Entretanto, já se ouviram os primeiros bombardeamentos a mais de 50 quilómetros de Lviv e a pouco mais de 10 da fronteira com a Polónia. No sábado as tropas russas atacaram o Centro Internacional de Manutenção da Paz e Segurança em Yaroviv, local onde Rui Santos já chegou a estar instalado. 

Fora da linha de combate, mas sempre atento ao que possa acontecer ao redor, Rui dos Santos ajuda as pessoas a chegar à fronteira. “A nossa missão é proteger as caravanas humanitárias e ir buscar pessoas a locais complicados. Já nos aconteceu ir buscar pessoas, que a embaixada não conseguiu resgatar, ao sul da Ucrânia. Neste momento estamos a trabalhar para ir buscar uma família portuguesa que está no sul da Ucrânia e estamos a trabalhar com os serviços secretos da Ucrânia nessa situação”.  

O técnico de futsal elogia a força e determinação do povo ucraniano perante o avanço das tropas russas. “Estão a bater-se muito bem. Há muitos soldados estrangeiros, ex-soldados, que estão a apoiar as tropas ucranianas. O presidente da Rússia pensava que ia invadir a Ucrânia em dois dias. O povo ucraniano tem mostrado uma resistência incrível e nós fomos muito bem acolhidos”, destacou.  

Rui dos Santos garantiu que para já nunca teve qualquer problema na missão que está a cumprir, mas há relatos de “ataques a colunas humanitárias, mesmo da Cruz Vermelha, e até a jornalistas” por parte dos russos.  

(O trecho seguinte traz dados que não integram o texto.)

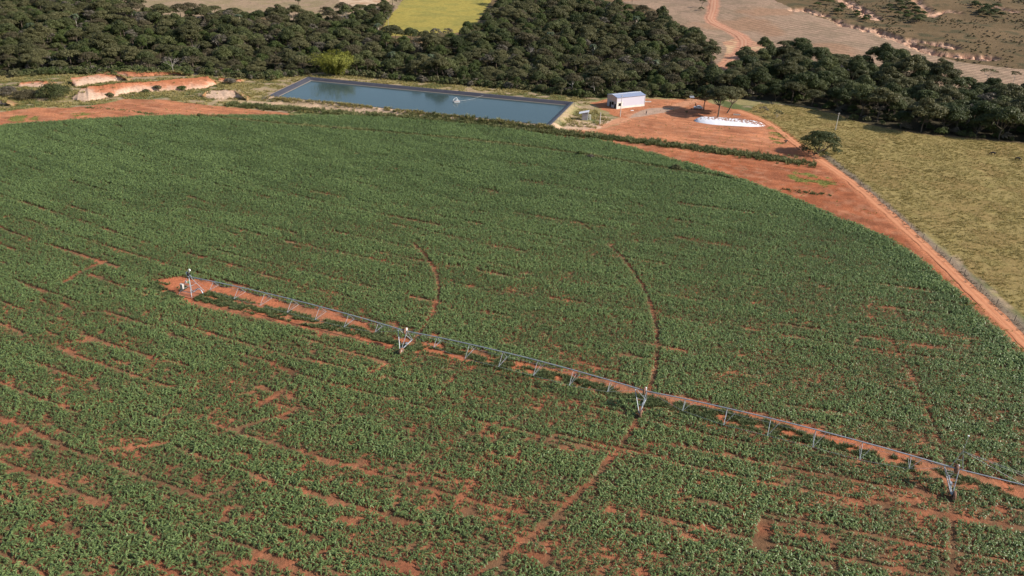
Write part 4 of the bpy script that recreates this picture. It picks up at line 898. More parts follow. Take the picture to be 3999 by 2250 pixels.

O vilaflorense não é o único português em missão. “Há portugueses, brasileiros, ingleses, americanos. Há tantos voluntários a ajudar a Ucrânia em várias frentes e isso tem ajudado a travar o avanço das tropas russas”.  

Com 20 dias de guerra, junto às fronteiras o cenário é de imensa dor. São famílias que se separam, são pais que ficam na Ucrânia a defender o país. Famílias que ficam por um tempo indefinido destruturadas. “O que me custa mais ver são as famílias completamente divididas. Vemos crianças e jovens sozinhos em que os pais, os avós ficam na Ucrânia e eles seguem para fora do país. Já falamos em mais de um milhão de pessoas que já passaram para o lado da Polónia. 

Rui dos Santos não se alongou sobre a missão que tem em mãos, pois a indicação é para conversas curtas e sem grandes detalhes. “A injustiça. O ver um país ser bombardeado só porque sim”, foram os motivos que levaram o ex-militar a integrar esta missão.  

Só à família e amigos mais próximos é que comunicou a decisão de integrar esta missão. Rui está ciente do perigo que constantemente ronda quem anda no terreno. “Não viemos aqui para ser heróis nem para sair daqui num saco plástico. Viemos aqui para ajudar. O risco zero não existe. Uma pessoa tem de sentir medo, se baixarmos a guarda aí é que existe o risco”.  

Rui dos Santos é voluntário e quando quiser pode regressar a casa. O futsal não é esquecido e espera em breve regressar aos Camarões para retomar o comando técnico da selecção de futsal daquele país, que assumiu em 2018. Esta é uma tarefa que concilia com a de treinador do F5 Dijon Métropole, em França.